Speaking after the conference, Acevo policy guru Asheem Singh told me that that lack of “big offer” was something of a disappointment, and could leave the sector questioning whether or not politicians ‘get it’.

Having spent a few days mulling over what to make of a day of politicians repeating the jokes and anecdotes we’d already heard, and keeping their cards close to their chests while charities expressed concerns old and new, I’ve decided that this particular focus on a ‘big offer’ misses the point.

To paraphrase that hugely over-used JFK line, charities must be asking not what their charities minister can do for them, but what they have to offer government as a whole.

Jane Harris, managing director of campaigns and engagement at Leonard Cheshire Disability, outlined to me two broad things the sector can offer. Innovation and fresh thinking in public services reform, which was on the agenda of both parties, is one. “So many charities were created by the people, so actually if you’re thinking about open innovation and engaging the people, even if it hasn’t come up with nice academic terms for it, the sector has done that for years,” she said.

She also reminded me of a famous pre-election edition of Question Time in 2005, when Diana Church opened then-PM Tony Blair’s eyes to the administrative horror that is trying to get an appointment with your GP. Being advocates and raising critical issues is the voluntary sector’s role as much as it is David Dimbleby’s. “The fact is that politicians really aren’t connecting with the public any more,” Harris said, “and I think we are really uniquely placed to be a voice for the public. Charities have such a role to say these are the issues affecting the people.”

Nandy had told the Gathering of the need for reformed public services. “People’s experiences of the state are too often top-down, one-size-fits-all,” she said, “making them feel like they are being done to rather than done with.”
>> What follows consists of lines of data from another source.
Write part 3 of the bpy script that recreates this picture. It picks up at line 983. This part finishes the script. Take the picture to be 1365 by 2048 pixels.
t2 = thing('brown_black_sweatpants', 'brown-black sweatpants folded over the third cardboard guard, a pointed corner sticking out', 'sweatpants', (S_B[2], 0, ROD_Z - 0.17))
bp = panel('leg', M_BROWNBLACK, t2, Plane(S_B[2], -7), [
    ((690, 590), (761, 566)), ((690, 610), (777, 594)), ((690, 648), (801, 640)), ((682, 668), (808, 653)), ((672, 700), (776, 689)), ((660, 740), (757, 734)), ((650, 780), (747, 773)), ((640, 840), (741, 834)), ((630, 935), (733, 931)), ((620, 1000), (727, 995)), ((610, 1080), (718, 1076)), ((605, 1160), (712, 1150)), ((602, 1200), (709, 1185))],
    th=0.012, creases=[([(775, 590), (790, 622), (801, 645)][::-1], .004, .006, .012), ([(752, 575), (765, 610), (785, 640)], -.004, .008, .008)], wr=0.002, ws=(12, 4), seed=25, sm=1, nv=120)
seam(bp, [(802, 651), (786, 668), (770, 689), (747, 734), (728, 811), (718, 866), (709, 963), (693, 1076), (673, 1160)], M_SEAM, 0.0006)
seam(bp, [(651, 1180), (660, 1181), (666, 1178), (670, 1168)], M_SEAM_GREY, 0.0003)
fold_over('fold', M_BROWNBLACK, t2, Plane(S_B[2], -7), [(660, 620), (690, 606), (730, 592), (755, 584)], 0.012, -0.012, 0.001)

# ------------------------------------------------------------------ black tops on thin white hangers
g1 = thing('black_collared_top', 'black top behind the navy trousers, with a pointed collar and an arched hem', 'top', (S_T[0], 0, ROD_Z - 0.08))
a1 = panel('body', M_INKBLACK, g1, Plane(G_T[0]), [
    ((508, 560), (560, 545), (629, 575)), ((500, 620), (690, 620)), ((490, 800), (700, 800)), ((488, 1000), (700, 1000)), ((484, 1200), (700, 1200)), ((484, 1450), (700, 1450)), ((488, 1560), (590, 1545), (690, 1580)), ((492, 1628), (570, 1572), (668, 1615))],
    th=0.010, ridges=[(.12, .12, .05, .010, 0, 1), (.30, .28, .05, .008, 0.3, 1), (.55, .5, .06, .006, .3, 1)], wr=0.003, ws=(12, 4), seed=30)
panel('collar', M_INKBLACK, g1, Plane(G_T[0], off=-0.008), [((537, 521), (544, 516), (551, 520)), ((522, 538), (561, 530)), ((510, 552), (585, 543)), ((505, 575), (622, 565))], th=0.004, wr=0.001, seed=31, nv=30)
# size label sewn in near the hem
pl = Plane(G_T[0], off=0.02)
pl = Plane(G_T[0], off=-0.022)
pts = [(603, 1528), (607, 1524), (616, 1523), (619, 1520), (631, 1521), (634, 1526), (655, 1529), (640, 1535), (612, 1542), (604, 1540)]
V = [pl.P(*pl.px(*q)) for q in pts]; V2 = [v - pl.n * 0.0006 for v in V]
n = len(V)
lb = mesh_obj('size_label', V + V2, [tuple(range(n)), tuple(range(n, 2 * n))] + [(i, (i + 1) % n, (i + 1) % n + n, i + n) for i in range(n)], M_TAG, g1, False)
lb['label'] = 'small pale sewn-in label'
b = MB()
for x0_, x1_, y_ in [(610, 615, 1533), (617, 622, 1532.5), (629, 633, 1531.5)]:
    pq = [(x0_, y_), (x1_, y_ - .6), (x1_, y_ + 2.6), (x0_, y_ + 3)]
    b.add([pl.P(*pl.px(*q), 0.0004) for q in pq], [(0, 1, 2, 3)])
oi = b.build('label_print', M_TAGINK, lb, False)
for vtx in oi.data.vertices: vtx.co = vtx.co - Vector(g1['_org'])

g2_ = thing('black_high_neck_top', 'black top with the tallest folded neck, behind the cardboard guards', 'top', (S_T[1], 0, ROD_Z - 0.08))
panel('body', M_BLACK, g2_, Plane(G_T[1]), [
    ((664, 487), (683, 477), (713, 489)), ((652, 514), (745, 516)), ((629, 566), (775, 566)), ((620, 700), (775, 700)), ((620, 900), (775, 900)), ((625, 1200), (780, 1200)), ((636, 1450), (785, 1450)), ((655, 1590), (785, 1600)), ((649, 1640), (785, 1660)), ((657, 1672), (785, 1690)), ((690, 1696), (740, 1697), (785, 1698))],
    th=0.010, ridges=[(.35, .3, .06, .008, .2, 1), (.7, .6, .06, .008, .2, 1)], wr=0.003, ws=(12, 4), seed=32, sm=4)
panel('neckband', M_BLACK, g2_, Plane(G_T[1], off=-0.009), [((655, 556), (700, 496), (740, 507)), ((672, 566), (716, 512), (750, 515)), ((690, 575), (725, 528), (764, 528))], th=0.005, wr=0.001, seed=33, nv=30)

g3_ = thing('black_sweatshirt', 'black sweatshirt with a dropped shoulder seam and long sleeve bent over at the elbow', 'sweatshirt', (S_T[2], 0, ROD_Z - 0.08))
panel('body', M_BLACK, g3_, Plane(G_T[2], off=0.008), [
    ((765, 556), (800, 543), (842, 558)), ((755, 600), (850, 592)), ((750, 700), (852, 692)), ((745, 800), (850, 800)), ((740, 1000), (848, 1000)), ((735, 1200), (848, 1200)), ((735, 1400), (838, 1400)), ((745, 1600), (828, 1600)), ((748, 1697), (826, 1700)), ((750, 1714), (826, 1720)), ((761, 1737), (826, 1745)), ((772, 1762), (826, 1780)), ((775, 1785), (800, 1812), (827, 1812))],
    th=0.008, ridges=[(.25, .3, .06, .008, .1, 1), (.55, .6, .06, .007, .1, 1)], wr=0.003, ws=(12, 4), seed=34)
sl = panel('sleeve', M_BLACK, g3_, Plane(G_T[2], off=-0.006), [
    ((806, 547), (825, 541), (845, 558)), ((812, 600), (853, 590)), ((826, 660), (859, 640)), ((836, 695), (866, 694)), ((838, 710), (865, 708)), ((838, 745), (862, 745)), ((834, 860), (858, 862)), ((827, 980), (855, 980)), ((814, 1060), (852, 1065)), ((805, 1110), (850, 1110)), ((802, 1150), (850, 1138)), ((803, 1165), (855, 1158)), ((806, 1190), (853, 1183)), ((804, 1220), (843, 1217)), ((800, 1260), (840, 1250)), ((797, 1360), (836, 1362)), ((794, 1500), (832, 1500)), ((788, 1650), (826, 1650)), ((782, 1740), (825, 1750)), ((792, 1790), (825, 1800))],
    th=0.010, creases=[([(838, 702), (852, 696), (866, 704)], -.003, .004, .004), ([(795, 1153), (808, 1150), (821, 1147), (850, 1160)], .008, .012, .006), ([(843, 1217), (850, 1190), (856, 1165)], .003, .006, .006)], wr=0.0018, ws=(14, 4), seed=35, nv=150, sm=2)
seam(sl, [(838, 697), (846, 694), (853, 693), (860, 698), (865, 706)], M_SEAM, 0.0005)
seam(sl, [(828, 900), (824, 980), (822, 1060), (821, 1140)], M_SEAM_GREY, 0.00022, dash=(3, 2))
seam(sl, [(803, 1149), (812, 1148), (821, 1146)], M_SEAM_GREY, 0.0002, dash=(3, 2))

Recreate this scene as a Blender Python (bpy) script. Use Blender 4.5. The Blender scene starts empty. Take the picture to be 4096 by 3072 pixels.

Well, elections are a pretty darn important public service – perhaps the most crucial of individuals’ “experiences with the state”. The sector cannot sit back and allow the election to be ‘done to it’ while it waits for a big offer that might never come. Based on the quantity, depth and passion of questions and concerns raised by charities at last week’s event alone, I am certain it will not. After all, the voluntary sector’s offer to society is surely a whole lot bigger than anything likely to ever be approved by a Whitehall pen.